Gato Barbieri, Don Cherry, Karl Berger. 1966 |
Argentino, Leandro Barbieri veio ao mundo em 1932, na cidade
de Rosário. O envolvimento com a música surgiu cedo, coisa de família. Começou
com o clarinete, passou ao sax alto e, somente lá pelos 20 anos, chegou ao sax
tenor, que se tornaria seu instrumento principal. Das gigs em bares portenhos, chegou
à orquestra de Lalo Schiffrin, o que daria pela primeira vez visibilidade a seu
trabalho. Barbieri sabia que a cena local não era o suficente para o que
pretendia artisticamente e deixou a Argentina rumo à Europa. Era 1963. Uma vez
na Europa, o avant-garde se abriu a ele e não tardou a firmar parceria com um
dos criadores do free jazz, Don Cherry. Ao lado do cornetista gravou discos
clássicos do free, como “Complete Communion” (65) e “Symphony for Improvisers”
(66). Nesse período, conheceu e passou a tocar também com outros nomes
importantes do jazz mais inventivo. Ele ainda assinava às vezes como Leandro (ou ‘Lee’) Gato Barbieri e
gravou com a Jazz Composer’s Orchestra, com Carla Bley (“Escalator Over the
Hill”), Dollar Brand (“Hamba Khale/Confluence”), Charlie Haden (“Liberation Music Orchestra”) e Alan Shorter (“Orgasm”).
Ainda nos anos 1960, Barbieri grava seu primeiro álbum como
líder, para o icônico selo ESP-Disk. Reeditado agora em CD, o disco lançado
originalmente em 1967 se chamava “In Search Of The Mistery” e traz o saxofonista
em quarteto, que conta com o grande baixista Norris Sirone Jones. Nesse
período, Barbieri registra também “Obsession”, gravado com o baixista J.F.

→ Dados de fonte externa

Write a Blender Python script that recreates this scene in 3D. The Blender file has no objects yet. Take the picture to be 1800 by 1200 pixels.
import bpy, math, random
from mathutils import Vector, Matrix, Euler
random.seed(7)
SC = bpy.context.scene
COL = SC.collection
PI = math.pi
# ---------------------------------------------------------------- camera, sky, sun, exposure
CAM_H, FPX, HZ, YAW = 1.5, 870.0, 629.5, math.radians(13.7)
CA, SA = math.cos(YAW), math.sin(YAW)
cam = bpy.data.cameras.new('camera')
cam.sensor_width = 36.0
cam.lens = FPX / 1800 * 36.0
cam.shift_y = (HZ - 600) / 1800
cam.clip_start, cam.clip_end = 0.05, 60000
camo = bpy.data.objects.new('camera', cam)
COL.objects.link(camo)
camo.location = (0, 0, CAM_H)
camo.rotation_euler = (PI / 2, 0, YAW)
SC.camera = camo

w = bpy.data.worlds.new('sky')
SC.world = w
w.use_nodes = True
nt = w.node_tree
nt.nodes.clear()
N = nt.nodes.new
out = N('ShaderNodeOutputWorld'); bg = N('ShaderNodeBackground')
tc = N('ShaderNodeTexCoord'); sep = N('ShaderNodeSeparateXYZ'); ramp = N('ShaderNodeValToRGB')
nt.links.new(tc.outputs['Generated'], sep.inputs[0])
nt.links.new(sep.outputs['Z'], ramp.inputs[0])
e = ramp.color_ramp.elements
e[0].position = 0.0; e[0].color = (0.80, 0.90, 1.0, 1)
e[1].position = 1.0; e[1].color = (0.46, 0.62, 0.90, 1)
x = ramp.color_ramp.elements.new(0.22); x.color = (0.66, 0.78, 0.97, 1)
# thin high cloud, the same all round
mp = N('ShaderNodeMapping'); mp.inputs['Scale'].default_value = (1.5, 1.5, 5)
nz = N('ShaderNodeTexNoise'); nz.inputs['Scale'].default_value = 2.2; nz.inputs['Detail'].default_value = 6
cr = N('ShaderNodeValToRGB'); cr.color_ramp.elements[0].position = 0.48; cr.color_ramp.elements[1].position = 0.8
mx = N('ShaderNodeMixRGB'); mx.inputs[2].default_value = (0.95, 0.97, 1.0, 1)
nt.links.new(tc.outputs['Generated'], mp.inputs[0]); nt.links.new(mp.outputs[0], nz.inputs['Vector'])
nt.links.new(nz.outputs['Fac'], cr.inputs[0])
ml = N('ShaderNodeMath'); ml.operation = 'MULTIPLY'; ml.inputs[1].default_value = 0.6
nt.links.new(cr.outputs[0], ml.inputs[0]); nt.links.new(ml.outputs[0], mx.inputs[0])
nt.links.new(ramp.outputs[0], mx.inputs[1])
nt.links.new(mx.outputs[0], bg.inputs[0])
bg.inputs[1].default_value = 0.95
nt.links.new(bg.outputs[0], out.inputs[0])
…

Jenny Clark e o baterista Aldo Romano. Esse álbum recebeu uma versão em vinil
no Brasil, na década de 80, e às vezes aparece perdido nos sebos. Esses discos
representam a face mais crua e free jazzística de Barbieri que, ainda no final da década de 60, daria nova guinada em sua carreira, rumo às raízes latinas.
A nova etapa de Barbieri, algo que poderia ser rotulado como
“free latin jazz”, ganhou corpo em 1969, quando gravou o álbum “The Third World”.
O disco traz nomes essenciais do free (Charlie Haden, Beaver Harris e Roswell
Rudd) e marca um período fértil no qual Gato consegue sintetizar duas bases importantes: raízes latinas + avant garde jazz. Na mesma linha do que
Pharoah Sanders fazia naquele período com ritmos e timbres de sua África
ancestral, mesclados à liberdade e agressividade free jazzística, Barbieri buscou
criar novas possibilidades sonoras buscando inspiração em sua América Latina. E
o esquema rendeu belos álbuns, como “Fenix”, de 71, que conta com a
participação do pianista Lonnie Liston Smith (que à época trabalhava muito com
Sanders), de Ron Carter e do percussionista Naná Vasconcelos, que havia chegado
à Europa levado por Barbieri. Outro importante registro do
momento é “El Pampero”, captado ao vivo, na Suíça, em 71.
Em sintonia com o avant cine latino de então (que contava com figuras geniais como Glauber Rocha, ‘Pino’ Solanas e Tomás Gutiérrez Alea), Barbieri levava canções, ritmos, timbres, sonidos latinos emaranhados à liberdade jazzy para explorar um campo ainda pouco remexido. Sempre empunhando o espanhol – não apenas em nomes de discos (“El Pampero”) e músicas (“Cancion del Llamero”, “La Podrida”), mas também para se comunicar com o público nos shows mundo afora, como podemos ouvir em gravações diversas, Gato Barbieri se assentava como o grande nome do jazz livre nascido por essas bandas.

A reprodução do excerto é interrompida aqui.